Optimism surrounding softening inflation, falling interest rates and a productivity boom from artificial intelligence have been the key themes driving this 21-month rally. The S&P 500 has seen over 38 record-high closes in 2024, after going over two years without one.
Despite 2024 being an eventful, perhaps historic, year in several contexts, things have been remarkably calm in terms of markets.
The VIX Volatility Index hit a five-year low in June and has consistently been at low levels throughout the year. The bond market has traded within its tightest range in recent years, despite volatility in interest rate expectations and growing concern around future Treasury-funded U.S. budget deficits.
Markets have remained mostly content all year to continue running the 2023 playbook, despite some metrics becoming increasingly stretched as a result.
Valuations May Be Hitting a Near-Term Ceiling
The forward price-to-earnings ratio, a popular valuation metric signaling how relatively expensive a market or a stock is, on the S&P 500 ended June at 21.0, well above its 10 year average of 17.9. The last time the forward P/E on the S&P 500 was above 20 was in 2021, and before that was in the last 1990s.
The Russell 1000 Growth Index, dominated by the Magnificent 7 mega-cap tech stocks, ended June with a staggeringly high forward P/E of 28.4, well above its 10-year average of 22.5. On the flip side, areas of the market like small caps, value stock, and international markets are all seeing valuations at or below their long-term averages.
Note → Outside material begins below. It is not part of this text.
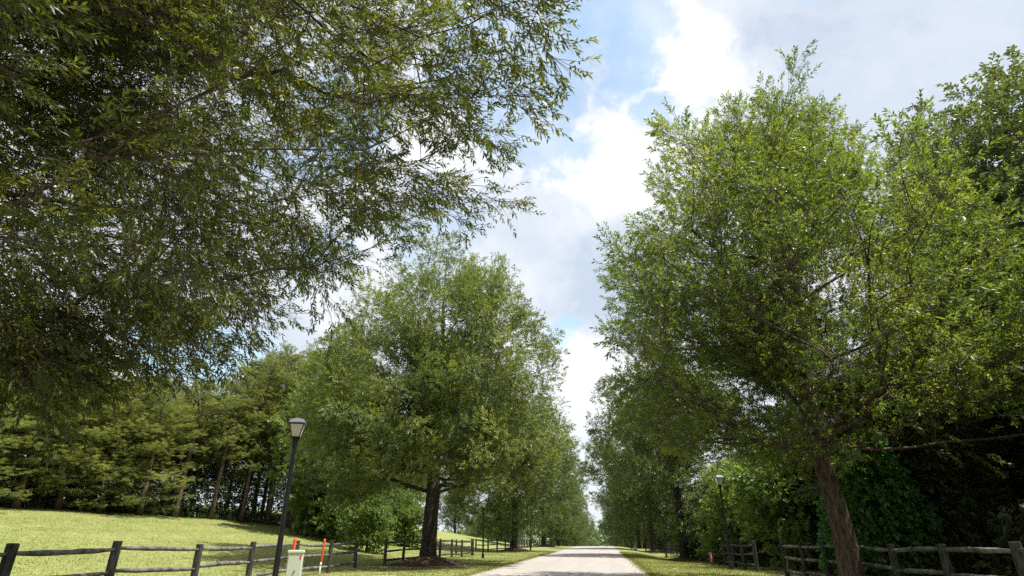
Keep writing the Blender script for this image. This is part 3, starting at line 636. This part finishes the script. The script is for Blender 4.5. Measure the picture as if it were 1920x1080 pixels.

As we head into the second half of 2024, many strategists are expecting to see some rotation away from the huge tech companies, which have driven the market to these lofty valuations, and toward some of the more fairly valued areas of the market.
According to a July 18 Wall Street Journal article, “Investors have been shifting from the mega-cap tech stocks that dominated the first half of the year into areas of the market that could benefit from potential rate cuts, such as shares of smaller companies and more economically sensitive sectors.”
For now, markets are not expecting any near-term slowdown in the economy or recession, but with valuations as high as they are, any worse-than-expected news could spark volatility.
We’re encouraging investors to focus on balance and diversification in this market, as some areas will zig and some will zag, sometimes sharply and without warning. It’s important to maintain a balanced exposure to all areas of the market.
With volatility risk elevated, as always, we also recommend investors ensure their asset allocations match their goals and time horizon, with any near-term needs in cash reserve.
Economic Updates
Month-over-month CPI inflation dropped in June for the first time in over four years, declining -0.1% from May, putting the 12-month rate at 3.0%. This was viewed as great news for markets, as the Fed now has several months in a row of softening inflation, providing the evidence it may need for interest rate cuts in the near term.
In the labor market, 206,000 jobs were added in June, while the unemployment rate unexpectedly ticked up to 4.1%, its highest level since October of 2021. The unemployment rate is ticking up in large part due to increases in labor force participation. The so-called prime age labor force participation rate, measuring workforce levels for those ages 25 to 54, rose to 83.7% in June, its highest level in more than 22 years.
Falling inflation and a softening-but-still-strong labor market is being described by some as a Goldilocks scenario for markets. Should inflation heat back up, or should the labor market get too cold, markets may correct sharply from their current lofty valuations, which are pricing in significant optimism that these measures will continue to trend in a favorable direction.
As always, New Covenant Trust Company is here to answer any questions and help you navigate these challenging economic times. Please don’t hesitate to reach out to us at 800-858-6127, Option 6.
Market Updates at a Glance
The Dow Jones Industrial Average (DJIA) finished June at 39,119, up +1.12% for the month and +3.79% so far in 2024. The S&P 500 closed June at 5,460, up +3.47% for the month and up +14.48% year-to-date. The NASDAQ Composite gained +5.96% in June, up +18.13% for the year. Small-company stocks, as measured by the Russell 2000, ended June down -1.08% for the month, up +1.02 so far for the year. Technology (+19.50%) has been the best-performing sector so far in 2024.